> **PROBLEM REQUIREMENTS**
Search the records below for the word "part" and show every line where it occurs.

> **SOURCE RECORDS**
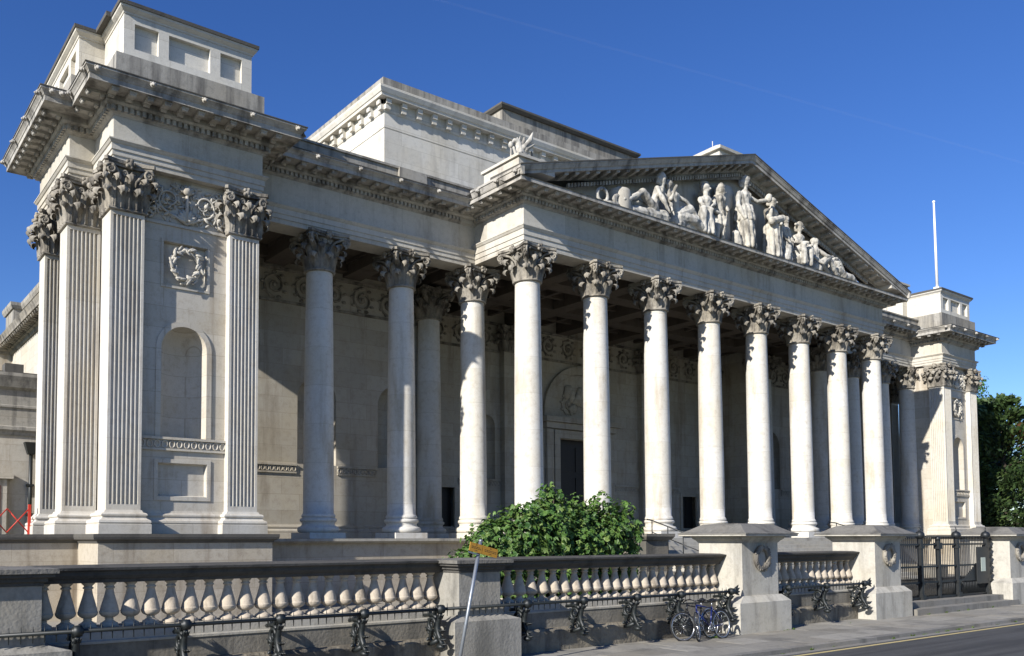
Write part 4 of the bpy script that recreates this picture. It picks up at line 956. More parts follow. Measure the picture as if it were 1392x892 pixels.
c = torso((0,0,1.5),(0,0,2.1),0.24)+head((0,-0.05,2.5),0.18,(0.6,-0.7,0))+robe((0,0,1.5),(0,0,0.1),0.3,0.36,8)
carve('shaded_figure', c, 'standing figure in the shade behind the stooping one', loc=(9.82,-0.58,ZS), mat=S_ENT)
# altar behind the central figure
mb = MB(); mb.lathe([(0.5,0),(0.5,0.2),(0.36,0.3),(0.33,1.6),(0.5,1.75),(0.62,2.3),(0.5,2.5),(0.2,2.55)], n=20)
for k in range(3):
    a = 2*PI*k/3-1.2; mb.tube([(0.5*math.cos(a),0.25*math.sin(a),0.1),(0.42*math.cos(a),0.25*math.sin(a),1.2),(0.62*math.cos(a),0.3*math.sin(a),2.3)],0.06,6)
mb.xf(lambda p: (p[0], p[1]*0.4, p[2]*1.12)); tag(mb.build('carved_tripod', S_ENT, None, (11.25,-0.56,ZS)), 'carved tripod urn in shade left of the central robed figure', 'carving', 'carved figures in the pediment')
mb = MB()
for k in range(6): mb.tube([(-0.05+0.28*math.cos(a),0.02*k,0.36+0.26*math.sin(a)) for a in [2*PI*i/14 for i in range(14)]] if k == 0 else [(0.75+0.2*math.cos(a)+0.02*k,0,0.36+0.18*math.sin(a)) for a in [2*PI*i/14 for i in range(14)]], 0.075, 6, closed=True)
mb.tube([(0.0,0,0.12),(0.4,0,0.15),(0.9,0,0.12)],0.1,6); tag(mb.build('carved_serpent', S_STAT, None, (3.1,YS-0.1,ZS)), 'carved coils in the narrow left corner of the pediment', 'carving', 'carved figures in the pediment')
mb = MB(); mb.lathe([(0.42,0),(0.46,0.1),(0.46,0.75),(0.4,0.9),(0.12,1.0)], n=18); mb.ball((0,0,0.95),0.14); tag(mb.build('carved_drum', S_ENT, None, (4.25,-0.8,ZS)), 'carved round drum by the feet of the reclining cap wearer', 'carving', 'carved figures in the pediment')
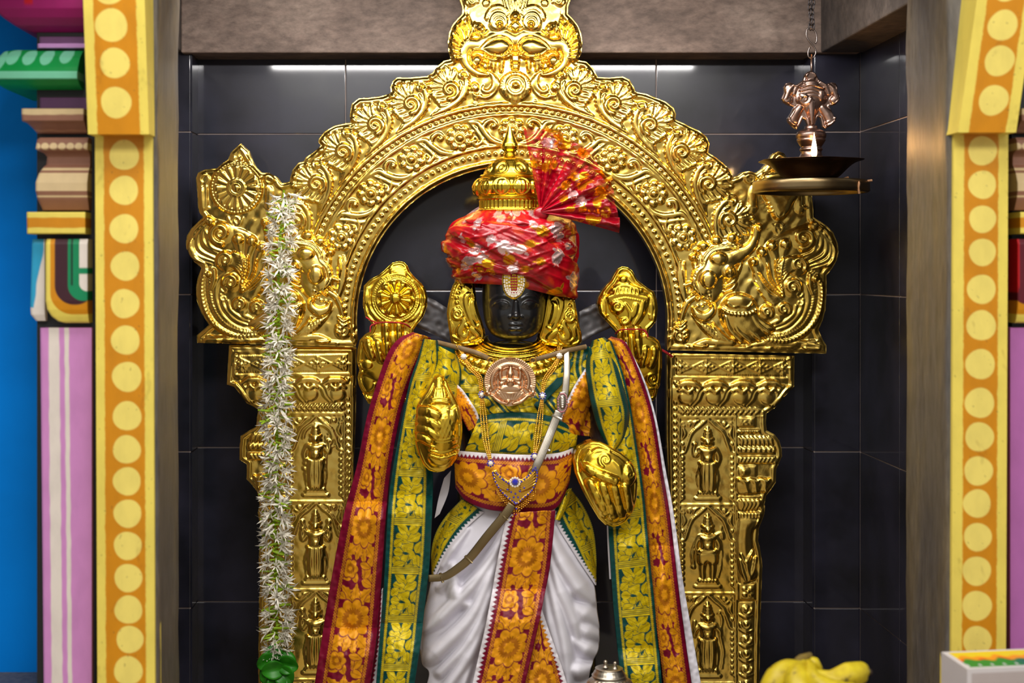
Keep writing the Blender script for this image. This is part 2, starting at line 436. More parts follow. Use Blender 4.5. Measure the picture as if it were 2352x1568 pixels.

> **THE SOLUTION**
Write part 4 of the bpy script that recreates this picture. It picks up at line 956. More parts follow. Measure the picture as if it were 1392x892 pixels.
Keep writing the Blender script for this image. This is part 2, starting at line 436. More parts follow. Use Blender 4.5. Measure the picture as if it were 2352x1568 pixels.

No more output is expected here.